== Data lines ==

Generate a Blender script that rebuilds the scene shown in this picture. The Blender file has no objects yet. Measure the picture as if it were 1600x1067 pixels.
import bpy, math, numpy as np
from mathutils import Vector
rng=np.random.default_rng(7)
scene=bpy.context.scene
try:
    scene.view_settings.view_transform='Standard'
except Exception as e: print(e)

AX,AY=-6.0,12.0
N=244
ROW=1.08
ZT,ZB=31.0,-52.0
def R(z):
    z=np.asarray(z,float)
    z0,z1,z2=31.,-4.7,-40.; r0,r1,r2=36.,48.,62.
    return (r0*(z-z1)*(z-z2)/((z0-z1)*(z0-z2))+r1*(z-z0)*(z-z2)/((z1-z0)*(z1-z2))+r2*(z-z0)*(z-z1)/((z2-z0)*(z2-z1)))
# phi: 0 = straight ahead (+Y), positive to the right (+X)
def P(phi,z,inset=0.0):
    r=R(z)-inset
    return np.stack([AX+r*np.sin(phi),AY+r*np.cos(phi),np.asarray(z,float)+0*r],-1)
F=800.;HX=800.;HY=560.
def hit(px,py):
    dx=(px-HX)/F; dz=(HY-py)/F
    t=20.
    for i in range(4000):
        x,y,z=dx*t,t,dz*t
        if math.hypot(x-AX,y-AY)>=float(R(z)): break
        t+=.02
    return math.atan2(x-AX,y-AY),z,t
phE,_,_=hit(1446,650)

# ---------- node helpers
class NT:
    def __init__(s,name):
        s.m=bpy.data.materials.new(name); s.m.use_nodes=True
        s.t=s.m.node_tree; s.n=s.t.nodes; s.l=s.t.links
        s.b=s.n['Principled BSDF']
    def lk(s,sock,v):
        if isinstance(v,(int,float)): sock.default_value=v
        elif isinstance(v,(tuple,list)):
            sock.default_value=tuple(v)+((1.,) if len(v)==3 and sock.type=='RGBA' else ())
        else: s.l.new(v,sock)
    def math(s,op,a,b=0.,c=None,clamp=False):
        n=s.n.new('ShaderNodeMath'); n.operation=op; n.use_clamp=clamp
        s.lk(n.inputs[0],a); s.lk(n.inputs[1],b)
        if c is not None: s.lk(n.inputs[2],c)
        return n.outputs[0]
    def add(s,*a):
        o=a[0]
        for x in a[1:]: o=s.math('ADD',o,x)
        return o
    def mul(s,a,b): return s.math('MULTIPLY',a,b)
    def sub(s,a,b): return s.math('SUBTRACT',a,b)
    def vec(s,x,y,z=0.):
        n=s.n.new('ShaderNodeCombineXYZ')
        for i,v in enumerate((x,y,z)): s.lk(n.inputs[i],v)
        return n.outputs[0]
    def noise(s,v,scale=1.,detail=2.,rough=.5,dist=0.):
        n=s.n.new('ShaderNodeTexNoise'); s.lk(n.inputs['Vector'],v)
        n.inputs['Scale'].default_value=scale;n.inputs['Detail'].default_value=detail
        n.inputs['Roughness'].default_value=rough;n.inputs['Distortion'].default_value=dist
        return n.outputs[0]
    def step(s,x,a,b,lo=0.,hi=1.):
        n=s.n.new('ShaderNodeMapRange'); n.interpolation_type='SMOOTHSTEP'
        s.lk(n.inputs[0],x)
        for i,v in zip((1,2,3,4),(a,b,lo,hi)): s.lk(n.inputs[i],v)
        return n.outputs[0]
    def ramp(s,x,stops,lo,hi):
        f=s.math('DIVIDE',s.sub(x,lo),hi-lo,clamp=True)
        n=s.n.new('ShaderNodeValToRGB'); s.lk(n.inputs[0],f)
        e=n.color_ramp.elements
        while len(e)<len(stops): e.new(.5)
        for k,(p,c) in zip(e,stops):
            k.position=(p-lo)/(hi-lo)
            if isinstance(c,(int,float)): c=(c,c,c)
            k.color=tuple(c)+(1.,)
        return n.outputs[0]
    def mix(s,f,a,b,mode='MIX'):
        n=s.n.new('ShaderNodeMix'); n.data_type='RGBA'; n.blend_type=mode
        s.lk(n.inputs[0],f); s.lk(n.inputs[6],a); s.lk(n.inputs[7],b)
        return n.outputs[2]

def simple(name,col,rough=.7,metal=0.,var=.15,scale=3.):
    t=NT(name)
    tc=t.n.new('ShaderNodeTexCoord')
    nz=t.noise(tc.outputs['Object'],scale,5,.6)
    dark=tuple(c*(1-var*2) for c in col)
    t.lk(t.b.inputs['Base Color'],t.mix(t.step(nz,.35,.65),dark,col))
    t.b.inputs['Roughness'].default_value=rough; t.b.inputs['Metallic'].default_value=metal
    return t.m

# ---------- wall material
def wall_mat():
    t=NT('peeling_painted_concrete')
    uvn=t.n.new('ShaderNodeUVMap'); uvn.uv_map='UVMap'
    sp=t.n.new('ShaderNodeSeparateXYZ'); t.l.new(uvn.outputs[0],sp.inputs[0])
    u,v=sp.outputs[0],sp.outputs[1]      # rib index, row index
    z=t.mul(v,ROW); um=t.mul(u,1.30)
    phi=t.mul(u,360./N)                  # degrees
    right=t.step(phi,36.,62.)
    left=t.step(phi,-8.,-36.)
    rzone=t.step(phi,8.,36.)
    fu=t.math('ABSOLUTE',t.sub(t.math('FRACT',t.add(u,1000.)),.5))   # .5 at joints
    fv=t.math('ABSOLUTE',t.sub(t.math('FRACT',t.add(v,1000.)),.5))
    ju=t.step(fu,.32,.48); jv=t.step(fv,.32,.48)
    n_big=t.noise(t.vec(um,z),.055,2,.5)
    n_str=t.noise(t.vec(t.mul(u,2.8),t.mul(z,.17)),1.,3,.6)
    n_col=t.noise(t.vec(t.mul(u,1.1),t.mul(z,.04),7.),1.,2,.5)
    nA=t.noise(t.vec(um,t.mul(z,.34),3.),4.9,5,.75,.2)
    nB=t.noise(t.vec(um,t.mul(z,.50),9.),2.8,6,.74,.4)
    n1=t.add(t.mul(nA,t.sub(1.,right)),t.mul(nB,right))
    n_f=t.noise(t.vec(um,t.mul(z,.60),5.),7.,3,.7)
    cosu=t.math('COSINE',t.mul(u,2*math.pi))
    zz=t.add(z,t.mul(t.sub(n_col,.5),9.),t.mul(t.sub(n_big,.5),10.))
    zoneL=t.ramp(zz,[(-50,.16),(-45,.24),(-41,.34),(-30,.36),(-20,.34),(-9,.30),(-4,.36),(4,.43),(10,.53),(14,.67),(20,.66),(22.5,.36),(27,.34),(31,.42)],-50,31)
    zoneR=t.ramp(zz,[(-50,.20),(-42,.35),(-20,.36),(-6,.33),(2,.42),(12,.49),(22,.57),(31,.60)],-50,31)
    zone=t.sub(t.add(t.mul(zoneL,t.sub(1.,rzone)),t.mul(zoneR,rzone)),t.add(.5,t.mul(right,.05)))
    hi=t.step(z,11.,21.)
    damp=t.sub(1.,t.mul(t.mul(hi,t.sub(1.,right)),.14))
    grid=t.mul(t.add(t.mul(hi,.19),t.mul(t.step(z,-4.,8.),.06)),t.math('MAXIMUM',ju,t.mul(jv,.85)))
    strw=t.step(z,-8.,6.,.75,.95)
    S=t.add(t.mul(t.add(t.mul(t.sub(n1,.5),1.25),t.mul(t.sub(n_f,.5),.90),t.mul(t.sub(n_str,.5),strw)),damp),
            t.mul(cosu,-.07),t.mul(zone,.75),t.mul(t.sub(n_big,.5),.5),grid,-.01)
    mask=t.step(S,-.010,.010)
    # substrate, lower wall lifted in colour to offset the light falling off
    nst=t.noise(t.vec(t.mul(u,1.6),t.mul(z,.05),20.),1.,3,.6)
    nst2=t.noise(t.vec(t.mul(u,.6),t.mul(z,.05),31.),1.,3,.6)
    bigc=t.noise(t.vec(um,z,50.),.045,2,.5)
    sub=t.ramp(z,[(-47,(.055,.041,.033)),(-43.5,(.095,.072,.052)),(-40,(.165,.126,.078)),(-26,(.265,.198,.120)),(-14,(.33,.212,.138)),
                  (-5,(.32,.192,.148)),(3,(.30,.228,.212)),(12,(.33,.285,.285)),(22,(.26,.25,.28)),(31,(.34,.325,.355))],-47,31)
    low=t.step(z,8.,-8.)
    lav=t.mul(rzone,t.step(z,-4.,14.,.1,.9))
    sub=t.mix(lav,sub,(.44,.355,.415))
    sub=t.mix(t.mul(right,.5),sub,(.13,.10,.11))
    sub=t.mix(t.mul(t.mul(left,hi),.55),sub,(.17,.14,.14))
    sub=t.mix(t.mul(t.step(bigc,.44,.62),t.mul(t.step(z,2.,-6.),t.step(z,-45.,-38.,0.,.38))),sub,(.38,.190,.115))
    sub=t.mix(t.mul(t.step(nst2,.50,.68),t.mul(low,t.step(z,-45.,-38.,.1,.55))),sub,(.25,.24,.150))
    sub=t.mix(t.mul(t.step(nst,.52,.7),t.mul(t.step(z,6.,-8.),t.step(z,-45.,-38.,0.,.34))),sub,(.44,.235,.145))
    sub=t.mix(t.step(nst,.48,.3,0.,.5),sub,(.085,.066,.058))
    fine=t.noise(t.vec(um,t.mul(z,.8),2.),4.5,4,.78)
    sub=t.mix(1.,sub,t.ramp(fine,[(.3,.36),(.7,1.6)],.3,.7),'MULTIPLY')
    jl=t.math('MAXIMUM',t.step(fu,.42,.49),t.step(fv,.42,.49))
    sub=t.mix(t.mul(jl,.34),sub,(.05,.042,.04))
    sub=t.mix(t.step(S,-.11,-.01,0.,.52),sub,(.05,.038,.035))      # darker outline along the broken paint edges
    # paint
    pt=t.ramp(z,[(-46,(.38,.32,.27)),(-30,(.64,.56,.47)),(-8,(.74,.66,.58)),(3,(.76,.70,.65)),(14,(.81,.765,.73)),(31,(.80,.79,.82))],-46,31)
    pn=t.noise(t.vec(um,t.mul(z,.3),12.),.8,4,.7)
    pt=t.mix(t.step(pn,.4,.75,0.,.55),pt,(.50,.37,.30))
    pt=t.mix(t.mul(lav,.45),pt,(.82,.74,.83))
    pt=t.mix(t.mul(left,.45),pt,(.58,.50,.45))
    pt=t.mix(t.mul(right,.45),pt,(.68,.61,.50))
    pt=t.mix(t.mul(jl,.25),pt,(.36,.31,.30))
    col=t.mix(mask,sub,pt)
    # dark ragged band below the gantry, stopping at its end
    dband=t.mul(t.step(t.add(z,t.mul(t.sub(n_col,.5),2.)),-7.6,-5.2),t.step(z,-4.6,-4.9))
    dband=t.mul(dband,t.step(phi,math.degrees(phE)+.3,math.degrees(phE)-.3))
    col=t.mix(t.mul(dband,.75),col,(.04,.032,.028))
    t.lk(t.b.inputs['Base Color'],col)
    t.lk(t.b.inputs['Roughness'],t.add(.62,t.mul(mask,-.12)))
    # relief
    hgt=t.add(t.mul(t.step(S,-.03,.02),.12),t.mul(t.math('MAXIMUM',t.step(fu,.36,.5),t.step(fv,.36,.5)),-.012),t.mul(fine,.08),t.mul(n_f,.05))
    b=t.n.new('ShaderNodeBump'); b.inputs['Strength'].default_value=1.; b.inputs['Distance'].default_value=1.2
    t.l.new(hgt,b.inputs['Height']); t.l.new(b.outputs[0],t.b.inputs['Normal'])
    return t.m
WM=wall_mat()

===

Restate, word for word and with nothing added, the lines from the first line of the listing through the one where "phE,_,_=hit(1446,650)" stands.

Generate a Blender script that rebuilds the scene shown in this picture. The Blender file has no objects yet. Measure the picture as if it were 1600x1067 pixels.
import bpy, math, numpy as np
from mathutils import Vector
rng=np.random.default_rng(7)
scene=bpy.context.scene
try:
    scene.view_settings.view_transform='Standard'
except Exception as e: print(e)

AX,AY=-6.0,12.0
N=244
ROW=1.08
ZT,ZB=31.0,-52.0
def R(z):
    z=np.asarray(z,float)
    z0,z1,z2=31.,-4.7,-40.; r0,r1,r2=36.,48.,62.
    return (r0*(z-z1)*(z-z2)/((z0-z1)*(z0-z2))+r1*(z-z0)*(z-z2)/((z1-z0)*(z1-z2))+r2*(z-z0)*(z-z1)/((z2-z0)*(z2-z1)))
# phi: 0 = straight ahead (+Y), positive to the right (+X)
def P(phi,z,inset=0.0):
    r=R(z)-inset
    return np.stack([AX+r*np.sin(phi),AY+r*np.cos(phi),np.asarray(z,float)+0*r],-1)
F=800.;HX=800.;HY=560.
def hit(px,py):
    dx=(px-HX)/F; dz=(HY-py)/F
    t=20.
    for i in range(4000):
        x,y,z=dx*t,t,dz*t
        if math.hypot(x-AX,y-AY)>=float(R(z)): break
        t+=.02
    return math.atan2(x-AX,y-AY),z,t
phE,_,_=hit(1446,650)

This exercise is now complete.